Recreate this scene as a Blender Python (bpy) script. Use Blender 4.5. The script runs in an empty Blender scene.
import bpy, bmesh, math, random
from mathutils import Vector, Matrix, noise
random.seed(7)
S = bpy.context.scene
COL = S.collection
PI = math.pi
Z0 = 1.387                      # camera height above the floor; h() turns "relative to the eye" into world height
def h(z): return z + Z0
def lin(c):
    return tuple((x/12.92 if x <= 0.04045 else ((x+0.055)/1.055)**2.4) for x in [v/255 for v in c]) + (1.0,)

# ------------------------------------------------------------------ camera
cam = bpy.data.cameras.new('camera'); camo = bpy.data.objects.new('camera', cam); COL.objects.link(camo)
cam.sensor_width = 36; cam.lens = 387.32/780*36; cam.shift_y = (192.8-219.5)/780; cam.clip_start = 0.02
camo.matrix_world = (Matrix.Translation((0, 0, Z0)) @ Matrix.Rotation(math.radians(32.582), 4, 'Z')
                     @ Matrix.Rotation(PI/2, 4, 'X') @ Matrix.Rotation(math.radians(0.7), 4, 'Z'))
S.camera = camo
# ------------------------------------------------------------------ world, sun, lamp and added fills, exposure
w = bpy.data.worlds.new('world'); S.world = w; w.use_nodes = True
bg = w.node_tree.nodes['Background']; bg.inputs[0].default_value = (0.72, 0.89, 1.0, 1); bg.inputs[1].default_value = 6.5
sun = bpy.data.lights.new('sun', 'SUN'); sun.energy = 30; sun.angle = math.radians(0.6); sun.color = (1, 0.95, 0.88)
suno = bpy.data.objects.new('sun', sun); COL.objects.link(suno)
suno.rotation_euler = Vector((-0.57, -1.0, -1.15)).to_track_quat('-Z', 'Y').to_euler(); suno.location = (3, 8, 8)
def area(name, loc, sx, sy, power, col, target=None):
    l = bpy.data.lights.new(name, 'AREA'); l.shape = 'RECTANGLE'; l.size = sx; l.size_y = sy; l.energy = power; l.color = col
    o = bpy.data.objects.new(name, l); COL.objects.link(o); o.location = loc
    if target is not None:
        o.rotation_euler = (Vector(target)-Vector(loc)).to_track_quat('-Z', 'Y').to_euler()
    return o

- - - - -

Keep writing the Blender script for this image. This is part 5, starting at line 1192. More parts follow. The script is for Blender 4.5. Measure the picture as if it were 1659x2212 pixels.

- - - - -

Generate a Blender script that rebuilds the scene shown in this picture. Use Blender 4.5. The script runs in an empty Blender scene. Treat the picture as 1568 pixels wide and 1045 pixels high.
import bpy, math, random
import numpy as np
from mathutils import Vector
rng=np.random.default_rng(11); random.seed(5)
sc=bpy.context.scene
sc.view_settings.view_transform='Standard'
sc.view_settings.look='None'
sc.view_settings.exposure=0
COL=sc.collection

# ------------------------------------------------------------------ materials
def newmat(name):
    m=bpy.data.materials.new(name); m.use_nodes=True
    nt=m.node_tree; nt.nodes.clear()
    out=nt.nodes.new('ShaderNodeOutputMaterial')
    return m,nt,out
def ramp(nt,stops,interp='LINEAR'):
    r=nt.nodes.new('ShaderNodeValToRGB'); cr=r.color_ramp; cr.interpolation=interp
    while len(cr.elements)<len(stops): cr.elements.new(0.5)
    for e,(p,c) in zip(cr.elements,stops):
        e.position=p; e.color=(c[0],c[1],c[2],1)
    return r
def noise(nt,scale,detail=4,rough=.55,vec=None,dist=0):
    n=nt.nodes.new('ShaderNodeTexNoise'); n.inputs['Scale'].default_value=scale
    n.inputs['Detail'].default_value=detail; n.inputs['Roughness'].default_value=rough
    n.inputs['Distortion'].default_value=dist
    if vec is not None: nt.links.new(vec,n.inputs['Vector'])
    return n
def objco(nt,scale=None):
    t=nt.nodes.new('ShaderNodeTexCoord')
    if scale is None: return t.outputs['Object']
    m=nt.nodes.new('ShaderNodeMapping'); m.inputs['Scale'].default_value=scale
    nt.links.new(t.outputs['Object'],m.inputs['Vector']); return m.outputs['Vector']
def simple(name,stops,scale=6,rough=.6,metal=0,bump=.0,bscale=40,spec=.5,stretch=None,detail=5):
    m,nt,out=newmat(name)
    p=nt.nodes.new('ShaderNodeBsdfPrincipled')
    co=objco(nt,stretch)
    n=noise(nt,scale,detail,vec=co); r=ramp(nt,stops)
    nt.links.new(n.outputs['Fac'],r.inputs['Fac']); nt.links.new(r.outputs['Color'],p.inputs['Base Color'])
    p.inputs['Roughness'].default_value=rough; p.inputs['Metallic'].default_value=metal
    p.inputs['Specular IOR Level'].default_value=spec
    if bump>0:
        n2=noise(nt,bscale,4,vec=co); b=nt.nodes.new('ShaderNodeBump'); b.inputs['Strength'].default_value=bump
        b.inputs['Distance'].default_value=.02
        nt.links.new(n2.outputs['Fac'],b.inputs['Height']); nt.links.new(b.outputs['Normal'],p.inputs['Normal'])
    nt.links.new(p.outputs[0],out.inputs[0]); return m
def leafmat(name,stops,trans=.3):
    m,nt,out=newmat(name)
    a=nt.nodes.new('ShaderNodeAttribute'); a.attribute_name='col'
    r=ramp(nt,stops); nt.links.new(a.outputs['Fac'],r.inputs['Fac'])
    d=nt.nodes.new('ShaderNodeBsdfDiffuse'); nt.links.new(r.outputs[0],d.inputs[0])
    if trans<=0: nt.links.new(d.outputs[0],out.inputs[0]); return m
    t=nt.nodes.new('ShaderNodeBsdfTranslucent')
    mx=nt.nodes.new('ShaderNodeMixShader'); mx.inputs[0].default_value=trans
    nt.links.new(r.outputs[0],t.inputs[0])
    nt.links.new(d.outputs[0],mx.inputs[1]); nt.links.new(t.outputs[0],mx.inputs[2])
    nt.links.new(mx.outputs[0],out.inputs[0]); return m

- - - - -

From the line containing "Recreate this scene" down to the line containing "return tuple((x/12.92 if" in the material above, reproduce every line exactly, including the two end lines.

Recreate this scene as a Blender Python (bpy) script. Use Blender 4.5. The script runs in an empty Blender scene.
import bpy, bmesh, math, random
from mathutils import Vector, Matrix, noise
random.seed(7)
S = bpy.context.scene
COL = S.collection
PI = math.pi
Z0 = 1.387                      # camera height above the floor; h() turns "relative to the eye" into world height
def h(z): return z + Z0
def lin(c):
    return tuple((x/12.92 if x <= 0.04045 else ((x+0.055)/1.055)**2.4) for x in [v/255 for v in c]) + (1.0,)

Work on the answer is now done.